:: Material provided

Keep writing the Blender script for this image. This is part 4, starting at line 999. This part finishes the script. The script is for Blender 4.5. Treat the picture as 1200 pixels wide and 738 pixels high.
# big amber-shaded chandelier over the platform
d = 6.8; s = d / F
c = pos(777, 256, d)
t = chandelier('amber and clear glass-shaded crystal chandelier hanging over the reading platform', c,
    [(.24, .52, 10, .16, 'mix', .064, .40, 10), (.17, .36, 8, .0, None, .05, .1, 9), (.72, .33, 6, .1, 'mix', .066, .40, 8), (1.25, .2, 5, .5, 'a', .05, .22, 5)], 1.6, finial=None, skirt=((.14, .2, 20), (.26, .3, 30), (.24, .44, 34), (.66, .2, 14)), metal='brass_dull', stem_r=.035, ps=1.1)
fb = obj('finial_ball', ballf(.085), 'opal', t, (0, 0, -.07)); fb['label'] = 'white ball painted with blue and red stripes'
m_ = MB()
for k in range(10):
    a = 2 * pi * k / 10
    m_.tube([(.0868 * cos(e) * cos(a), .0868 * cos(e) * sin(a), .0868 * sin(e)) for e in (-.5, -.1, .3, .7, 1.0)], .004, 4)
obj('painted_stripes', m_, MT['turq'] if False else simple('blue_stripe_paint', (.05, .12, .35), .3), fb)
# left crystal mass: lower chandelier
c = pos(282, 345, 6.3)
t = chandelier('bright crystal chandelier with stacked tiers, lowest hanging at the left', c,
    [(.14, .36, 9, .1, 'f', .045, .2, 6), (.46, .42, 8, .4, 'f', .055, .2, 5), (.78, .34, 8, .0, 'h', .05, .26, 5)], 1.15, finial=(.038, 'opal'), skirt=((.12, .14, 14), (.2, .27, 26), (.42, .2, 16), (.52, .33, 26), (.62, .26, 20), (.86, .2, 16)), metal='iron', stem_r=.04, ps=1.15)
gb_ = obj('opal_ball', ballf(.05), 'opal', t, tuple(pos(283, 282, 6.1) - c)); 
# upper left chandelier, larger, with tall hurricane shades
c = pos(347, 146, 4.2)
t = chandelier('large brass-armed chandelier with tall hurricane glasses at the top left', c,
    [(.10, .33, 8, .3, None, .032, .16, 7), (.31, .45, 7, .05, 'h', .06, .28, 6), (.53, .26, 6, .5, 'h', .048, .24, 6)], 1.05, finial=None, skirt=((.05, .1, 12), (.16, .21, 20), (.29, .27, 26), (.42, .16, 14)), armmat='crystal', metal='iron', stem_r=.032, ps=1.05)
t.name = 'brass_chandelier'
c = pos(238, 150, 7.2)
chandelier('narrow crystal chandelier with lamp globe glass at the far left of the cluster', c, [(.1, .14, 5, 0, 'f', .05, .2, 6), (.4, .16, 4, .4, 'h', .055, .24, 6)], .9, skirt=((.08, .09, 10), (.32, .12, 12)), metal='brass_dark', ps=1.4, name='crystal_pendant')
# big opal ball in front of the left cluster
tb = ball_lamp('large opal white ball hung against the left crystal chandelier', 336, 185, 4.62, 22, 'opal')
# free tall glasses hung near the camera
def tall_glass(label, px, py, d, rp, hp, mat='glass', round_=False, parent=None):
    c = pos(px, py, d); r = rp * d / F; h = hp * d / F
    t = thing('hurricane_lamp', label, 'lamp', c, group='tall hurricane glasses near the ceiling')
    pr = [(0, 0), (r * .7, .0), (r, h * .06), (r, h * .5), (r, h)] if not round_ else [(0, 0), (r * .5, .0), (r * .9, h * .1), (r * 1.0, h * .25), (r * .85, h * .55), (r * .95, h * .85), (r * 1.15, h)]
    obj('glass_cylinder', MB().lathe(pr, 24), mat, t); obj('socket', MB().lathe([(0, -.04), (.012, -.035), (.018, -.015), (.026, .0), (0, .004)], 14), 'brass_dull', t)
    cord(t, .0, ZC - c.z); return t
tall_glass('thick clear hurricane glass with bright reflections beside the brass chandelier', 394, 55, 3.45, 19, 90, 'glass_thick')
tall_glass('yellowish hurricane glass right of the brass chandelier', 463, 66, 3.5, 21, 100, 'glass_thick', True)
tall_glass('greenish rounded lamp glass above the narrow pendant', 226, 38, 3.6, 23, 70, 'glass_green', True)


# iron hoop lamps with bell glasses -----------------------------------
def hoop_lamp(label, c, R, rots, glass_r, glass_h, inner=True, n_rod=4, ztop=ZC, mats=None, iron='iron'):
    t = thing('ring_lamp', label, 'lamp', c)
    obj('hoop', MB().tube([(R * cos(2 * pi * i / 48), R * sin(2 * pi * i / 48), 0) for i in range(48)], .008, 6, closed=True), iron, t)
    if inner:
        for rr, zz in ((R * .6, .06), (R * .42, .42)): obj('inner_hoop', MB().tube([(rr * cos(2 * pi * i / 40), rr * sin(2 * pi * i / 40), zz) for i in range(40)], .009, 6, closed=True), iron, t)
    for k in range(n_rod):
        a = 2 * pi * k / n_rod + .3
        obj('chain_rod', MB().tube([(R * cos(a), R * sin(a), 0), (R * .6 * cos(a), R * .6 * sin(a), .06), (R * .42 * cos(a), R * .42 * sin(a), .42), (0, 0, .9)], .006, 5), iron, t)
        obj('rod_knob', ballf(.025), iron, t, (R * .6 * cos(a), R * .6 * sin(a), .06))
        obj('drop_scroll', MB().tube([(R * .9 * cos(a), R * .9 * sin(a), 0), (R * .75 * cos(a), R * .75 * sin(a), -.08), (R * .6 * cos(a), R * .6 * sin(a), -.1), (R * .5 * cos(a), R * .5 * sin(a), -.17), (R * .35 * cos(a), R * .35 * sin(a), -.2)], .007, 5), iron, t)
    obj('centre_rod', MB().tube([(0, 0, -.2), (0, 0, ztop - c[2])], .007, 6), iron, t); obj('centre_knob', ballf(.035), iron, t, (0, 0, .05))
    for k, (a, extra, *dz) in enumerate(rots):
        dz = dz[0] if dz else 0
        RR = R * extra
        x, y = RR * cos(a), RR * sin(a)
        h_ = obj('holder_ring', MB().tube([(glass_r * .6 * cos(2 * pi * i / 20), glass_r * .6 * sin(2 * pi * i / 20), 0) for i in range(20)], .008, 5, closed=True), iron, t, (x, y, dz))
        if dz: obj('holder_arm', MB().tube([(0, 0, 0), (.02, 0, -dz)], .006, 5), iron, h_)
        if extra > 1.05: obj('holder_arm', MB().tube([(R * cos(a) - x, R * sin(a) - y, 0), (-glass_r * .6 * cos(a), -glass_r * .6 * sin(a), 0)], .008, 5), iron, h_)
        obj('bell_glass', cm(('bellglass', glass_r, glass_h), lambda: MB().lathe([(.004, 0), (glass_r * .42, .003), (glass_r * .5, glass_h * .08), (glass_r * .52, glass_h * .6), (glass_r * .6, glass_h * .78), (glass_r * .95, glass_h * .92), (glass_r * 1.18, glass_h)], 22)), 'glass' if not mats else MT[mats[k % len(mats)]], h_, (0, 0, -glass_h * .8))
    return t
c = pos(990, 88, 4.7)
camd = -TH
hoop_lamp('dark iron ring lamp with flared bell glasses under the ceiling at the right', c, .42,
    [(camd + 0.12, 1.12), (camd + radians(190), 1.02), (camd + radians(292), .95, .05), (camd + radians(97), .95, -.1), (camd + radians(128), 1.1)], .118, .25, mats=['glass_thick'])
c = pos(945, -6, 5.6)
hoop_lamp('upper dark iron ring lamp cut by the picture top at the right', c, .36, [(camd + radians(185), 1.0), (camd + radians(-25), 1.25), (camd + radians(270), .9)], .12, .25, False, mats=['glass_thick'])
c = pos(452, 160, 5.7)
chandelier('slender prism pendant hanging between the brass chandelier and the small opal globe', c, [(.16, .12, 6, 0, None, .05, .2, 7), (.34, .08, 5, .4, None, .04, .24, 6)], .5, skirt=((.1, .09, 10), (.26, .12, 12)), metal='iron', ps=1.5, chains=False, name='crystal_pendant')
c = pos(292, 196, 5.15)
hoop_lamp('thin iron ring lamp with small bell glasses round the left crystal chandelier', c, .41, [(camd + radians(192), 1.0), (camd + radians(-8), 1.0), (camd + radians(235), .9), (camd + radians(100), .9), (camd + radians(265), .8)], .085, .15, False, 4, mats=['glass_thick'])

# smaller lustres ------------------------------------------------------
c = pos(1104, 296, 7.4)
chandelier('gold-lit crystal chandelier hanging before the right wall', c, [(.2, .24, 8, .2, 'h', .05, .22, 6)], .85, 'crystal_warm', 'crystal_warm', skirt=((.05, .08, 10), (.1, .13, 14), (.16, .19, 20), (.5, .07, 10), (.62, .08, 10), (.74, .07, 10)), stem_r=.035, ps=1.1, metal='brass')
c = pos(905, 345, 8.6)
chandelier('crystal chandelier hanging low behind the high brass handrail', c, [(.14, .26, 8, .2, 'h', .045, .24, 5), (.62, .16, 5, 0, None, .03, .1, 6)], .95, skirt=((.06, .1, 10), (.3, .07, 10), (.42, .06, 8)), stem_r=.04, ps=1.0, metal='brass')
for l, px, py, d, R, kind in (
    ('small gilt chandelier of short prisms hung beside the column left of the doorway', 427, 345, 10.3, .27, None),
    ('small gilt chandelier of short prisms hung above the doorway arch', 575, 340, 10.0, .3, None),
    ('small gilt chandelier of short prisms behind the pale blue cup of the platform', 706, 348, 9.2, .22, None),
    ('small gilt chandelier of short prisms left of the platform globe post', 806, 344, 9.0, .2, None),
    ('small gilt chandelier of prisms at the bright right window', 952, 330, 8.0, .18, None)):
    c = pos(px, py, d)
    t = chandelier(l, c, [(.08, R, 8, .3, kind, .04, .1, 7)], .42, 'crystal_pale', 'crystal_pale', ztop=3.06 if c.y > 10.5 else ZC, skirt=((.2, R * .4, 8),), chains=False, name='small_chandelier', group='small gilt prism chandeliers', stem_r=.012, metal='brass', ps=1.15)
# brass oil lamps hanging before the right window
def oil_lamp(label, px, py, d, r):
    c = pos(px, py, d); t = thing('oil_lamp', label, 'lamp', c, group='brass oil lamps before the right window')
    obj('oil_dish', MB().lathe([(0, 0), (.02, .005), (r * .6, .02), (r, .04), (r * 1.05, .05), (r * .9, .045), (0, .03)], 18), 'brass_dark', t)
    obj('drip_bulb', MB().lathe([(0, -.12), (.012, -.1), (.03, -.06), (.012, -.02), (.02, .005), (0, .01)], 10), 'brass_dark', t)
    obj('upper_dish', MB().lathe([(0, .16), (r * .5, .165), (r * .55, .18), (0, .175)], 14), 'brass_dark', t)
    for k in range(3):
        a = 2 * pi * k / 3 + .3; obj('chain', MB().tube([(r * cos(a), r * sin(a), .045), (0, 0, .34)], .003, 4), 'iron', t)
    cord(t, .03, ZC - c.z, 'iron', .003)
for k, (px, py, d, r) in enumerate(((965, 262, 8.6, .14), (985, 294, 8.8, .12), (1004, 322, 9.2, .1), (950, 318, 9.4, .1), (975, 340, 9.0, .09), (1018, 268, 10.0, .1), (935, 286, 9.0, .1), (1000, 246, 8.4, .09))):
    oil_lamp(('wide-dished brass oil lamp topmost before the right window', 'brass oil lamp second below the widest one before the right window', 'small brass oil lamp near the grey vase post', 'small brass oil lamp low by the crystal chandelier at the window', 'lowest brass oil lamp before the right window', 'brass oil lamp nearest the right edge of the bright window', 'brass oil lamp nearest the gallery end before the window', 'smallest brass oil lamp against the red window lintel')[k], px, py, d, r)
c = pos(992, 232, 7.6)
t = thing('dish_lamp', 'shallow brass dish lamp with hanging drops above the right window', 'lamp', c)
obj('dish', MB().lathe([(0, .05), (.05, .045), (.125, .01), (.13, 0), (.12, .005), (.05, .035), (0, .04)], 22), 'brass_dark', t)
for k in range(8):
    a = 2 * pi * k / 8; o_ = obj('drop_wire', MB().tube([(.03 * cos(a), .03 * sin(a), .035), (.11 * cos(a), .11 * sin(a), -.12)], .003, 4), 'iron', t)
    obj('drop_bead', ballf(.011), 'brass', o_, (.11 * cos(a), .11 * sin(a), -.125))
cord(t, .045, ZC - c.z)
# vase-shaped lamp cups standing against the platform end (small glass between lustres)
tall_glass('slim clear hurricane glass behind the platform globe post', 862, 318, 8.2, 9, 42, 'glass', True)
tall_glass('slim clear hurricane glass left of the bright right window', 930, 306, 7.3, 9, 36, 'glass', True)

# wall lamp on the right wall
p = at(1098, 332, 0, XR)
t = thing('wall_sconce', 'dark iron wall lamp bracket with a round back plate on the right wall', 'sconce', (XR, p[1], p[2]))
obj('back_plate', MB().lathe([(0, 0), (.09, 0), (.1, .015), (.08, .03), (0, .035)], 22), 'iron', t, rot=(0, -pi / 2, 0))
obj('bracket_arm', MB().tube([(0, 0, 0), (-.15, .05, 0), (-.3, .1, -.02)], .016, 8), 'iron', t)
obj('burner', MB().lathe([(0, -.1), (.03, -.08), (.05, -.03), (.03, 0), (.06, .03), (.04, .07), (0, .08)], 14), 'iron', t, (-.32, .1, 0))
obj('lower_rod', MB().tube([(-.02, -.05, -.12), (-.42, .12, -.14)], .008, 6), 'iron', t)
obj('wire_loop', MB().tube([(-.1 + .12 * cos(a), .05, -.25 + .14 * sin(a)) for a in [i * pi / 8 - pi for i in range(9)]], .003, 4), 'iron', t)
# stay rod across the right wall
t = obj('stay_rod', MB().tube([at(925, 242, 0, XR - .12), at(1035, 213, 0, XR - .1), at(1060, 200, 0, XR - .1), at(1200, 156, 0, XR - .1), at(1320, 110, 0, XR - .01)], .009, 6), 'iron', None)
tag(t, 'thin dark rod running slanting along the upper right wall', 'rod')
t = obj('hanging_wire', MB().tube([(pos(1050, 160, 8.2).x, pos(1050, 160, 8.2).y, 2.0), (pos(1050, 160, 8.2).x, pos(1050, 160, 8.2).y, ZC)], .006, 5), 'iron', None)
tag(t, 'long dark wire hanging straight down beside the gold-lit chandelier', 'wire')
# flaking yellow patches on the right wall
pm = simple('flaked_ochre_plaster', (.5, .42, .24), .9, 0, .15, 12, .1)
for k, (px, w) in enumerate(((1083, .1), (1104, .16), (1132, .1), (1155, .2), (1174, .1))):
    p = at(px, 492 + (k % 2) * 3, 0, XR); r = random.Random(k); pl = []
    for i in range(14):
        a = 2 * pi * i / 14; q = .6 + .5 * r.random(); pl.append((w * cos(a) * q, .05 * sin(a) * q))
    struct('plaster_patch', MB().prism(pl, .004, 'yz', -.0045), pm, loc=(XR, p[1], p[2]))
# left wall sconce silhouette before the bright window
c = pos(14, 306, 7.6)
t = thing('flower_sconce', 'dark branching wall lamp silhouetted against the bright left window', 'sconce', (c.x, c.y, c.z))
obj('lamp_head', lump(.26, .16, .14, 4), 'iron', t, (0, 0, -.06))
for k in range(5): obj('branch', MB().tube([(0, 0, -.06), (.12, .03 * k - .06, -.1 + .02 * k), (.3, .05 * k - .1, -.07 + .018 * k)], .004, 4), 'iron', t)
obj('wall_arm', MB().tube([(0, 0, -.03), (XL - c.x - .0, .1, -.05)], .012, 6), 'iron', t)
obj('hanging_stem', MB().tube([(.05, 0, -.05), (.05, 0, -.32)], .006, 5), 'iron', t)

::::

Each line that has the word "high" counts once. How many such lines are in the data? Give the number alone.

Final answer: 2